WHAT IS NEEDED:
Retype, exactly as written, every line from the one containing "for (u0_, v0_, u1_, v1_)" down to the one containing "tubelamp(115,989,173,995,5.0); tubelamp(201,995,240,999,5.0)", including both, and nothing else.

DATASET EXTRACT:
◇ ◇ ◇ ◇

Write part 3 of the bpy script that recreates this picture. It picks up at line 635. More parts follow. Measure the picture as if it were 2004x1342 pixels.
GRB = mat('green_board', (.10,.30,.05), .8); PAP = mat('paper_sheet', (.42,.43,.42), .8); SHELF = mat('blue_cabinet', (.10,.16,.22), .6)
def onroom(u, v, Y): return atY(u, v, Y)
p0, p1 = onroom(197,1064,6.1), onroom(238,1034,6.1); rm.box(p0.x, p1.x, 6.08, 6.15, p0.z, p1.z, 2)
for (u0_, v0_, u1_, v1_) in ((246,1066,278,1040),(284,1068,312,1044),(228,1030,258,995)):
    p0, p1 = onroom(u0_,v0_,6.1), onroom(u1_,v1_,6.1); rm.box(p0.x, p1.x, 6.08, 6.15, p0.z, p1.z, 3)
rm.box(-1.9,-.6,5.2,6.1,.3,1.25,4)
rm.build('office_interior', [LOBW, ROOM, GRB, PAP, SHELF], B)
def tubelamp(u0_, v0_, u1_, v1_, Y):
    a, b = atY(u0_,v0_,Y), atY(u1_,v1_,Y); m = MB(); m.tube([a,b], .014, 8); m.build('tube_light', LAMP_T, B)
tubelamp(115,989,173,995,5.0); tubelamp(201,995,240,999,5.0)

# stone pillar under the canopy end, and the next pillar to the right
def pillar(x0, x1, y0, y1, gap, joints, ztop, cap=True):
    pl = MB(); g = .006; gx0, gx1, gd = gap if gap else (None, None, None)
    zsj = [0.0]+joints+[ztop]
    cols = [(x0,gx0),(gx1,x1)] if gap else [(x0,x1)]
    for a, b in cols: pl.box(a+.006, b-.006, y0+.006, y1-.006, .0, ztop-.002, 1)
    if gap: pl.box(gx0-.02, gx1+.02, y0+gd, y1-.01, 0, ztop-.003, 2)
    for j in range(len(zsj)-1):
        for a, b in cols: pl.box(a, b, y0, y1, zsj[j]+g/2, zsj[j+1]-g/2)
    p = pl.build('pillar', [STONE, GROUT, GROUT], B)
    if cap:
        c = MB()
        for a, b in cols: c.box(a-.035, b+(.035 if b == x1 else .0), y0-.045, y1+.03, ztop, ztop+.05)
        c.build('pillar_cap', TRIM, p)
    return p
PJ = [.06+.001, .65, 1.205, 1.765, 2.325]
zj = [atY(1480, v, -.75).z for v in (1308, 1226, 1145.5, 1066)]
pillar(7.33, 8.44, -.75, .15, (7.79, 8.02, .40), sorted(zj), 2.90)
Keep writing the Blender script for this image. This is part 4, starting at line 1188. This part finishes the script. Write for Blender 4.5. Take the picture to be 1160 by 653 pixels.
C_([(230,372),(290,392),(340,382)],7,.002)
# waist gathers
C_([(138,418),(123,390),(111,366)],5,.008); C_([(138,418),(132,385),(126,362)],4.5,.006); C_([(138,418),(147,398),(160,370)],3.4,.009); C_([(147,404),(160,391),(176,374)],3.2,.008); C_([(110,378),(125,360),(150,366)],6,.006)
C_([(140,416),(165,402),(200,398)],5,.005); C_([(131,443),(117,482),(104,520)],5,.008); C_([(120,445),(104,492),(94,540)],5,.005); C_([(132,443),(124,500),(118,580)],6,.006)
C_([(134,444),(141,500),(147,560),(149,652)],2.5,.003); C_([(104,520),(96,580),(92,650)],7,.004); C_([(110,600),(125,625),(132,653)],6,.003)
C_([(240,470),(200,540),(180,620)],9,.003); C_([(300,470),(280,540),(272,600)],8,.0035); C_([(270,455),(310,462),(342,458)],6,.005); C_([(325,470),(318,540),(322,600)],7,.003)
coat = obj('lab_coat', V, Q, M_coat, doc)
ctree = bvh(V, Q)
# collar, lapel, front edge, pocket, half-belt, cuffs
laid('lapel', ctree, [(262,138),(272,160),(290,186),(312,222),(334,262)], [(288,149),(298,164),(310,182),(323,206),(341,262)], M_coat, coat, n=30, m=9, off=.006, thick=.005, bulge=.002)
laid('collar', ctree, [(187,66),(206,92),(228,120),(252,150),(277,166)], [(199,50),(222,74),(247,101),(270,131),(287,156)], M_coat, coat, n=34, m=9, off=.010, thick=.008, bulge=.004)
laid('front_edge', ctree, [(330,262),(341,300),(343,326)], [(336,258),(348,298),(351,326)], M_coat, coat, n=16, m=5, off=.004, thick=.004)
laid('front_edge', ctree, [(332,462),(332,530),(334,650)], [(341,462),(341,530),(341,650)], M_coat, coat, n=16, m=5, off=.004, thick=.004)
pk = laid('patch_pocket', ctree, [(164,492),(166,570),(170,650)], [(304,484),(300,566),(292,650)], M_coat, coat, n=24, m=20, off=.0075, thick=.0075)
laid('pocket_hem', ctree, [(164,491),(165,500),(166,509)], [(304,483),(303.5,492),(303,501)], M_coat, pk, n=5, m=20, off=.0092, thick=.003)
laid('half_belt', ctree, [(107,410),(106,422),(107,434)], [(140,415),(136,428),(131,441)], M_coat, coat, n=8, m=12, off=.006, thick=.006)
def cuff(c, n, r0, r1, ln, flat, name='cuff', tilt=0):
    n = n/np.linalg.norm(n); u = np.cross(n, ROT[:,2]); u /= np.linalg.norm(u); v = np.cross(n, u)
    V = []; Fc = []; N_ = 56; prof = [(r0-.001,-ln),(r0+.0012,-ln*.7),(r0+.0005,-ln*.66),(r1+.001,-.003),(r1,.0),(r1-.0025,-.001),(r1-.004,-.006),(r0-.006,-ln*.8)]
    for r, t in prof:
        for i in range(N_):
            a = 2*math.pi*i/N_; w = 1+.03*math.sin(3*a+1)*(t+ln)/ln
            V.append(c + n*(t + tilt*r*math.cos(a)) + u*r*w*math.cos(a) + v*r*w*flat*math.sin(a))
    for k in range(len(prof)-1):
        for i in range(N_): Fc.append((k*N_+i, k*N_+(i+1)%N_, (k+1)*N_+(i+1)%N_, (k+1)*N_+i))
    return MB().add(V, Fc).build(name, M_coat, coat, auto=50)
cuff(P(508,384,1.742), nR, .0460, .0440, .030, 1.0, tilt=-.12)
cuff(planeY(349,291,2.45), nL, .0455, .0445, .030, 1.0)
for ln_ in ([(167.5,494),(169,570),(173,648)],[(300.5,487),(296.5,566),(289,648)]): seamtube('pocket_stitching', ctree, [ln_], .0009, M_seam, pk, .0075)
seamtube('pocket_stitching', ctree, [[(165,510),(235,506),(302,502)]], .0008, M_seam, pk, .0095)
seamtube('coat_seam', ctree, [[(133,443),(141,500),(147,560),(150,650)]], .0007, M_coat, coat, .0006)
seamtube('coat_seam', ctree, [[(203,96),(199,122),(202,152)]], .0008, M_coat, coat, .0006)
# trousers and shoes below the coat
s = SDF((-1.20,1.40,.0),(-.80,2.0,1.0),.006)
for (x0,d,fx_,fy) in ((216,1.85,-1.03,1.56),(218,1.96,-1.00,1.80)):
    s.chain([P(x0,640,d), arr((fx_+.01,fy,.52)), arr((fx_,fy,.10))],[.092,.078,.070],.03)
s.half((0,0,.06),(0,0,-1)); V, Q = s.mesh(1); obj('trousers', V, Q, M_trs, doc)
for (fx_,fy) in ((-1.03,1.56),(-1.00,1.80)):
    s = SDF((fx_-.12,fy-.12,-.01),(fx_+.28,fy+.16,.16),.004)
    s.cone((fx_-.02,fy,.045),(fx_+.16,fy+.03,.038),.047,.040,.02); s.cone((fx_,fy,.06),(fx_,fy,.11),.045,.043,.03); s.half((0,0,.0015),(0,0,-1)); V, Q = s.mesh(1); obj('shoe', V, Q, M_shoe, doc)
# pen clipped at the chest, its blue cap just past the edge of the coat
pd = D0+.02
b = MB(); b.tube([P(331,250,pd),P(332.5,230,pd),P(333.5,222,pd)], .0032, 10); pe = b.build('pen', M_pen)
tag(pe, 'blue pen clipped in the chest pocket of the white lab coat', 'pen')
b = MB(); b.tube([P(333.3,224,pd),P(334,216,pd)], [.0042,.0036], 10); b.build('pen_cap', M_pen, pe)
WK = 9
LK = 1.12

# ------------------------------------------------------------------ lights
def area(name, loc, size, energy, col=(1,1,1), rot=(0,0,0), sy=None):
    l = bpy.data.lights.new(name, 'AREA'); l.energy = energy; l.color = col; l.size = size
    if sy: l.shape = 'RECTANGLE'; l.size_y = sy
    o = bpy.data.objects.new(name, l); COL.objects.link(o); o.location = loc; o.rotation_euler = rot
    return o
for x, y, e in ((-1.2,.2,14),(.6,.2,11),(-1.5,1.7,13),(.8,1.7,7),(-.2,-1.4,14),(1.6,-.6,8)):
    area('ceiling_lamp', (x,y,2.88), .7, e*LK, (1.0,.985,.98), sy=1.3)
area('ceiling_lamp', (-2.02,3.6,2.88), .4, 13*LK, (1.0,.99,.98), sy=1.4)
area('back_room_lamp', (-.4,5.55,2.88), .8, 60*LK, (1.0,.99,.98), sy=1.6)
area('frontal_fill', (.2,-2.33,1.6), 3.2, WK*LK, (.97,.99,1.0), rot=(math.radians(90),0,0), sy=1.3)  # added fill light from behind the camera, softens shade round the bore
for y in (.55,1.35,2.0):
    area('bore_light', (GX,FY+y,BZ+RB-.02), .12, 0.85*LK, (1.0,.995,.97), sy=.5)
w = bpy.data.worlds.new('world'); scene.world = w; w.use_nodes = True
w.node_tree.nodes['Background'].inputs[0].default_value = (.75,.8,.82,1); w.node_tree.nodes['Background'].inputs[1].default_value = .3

◇ ◇ ◇ ◇

ANSWER TO THE EXERCISE:
for (u0_, v0_, u1_, v1_) in ((246,1066,278,1040),(284,1068,312,1044),(228,1030,258,995)):
    p0, p1 = onroom(u0_,v0_,6.1), onroom(u1_,v1_,6.1); rm.box(p0.x, p1.x, 6.08, 6.15, p0.z, p1.z, 3)
rm.box(-1.9,-.6,5.2,6.1,.3,1.25,4)
rm.build('office_interior', [LOBW, ROOM, GRB, PAP, SHELF], B)
def tubelamp(u0_, v0_, u1_, v1_, Y):
    a, b = atY(u0_,v0_,Y), atY(u1_,v1_,Y); m = MB(); m.tube([a,b], .014, 8); m.build('tube_light', LAMP_T, B)
tubelamp(115,989,173,995,5.0); tubelamp(201,995,240,999,5.0)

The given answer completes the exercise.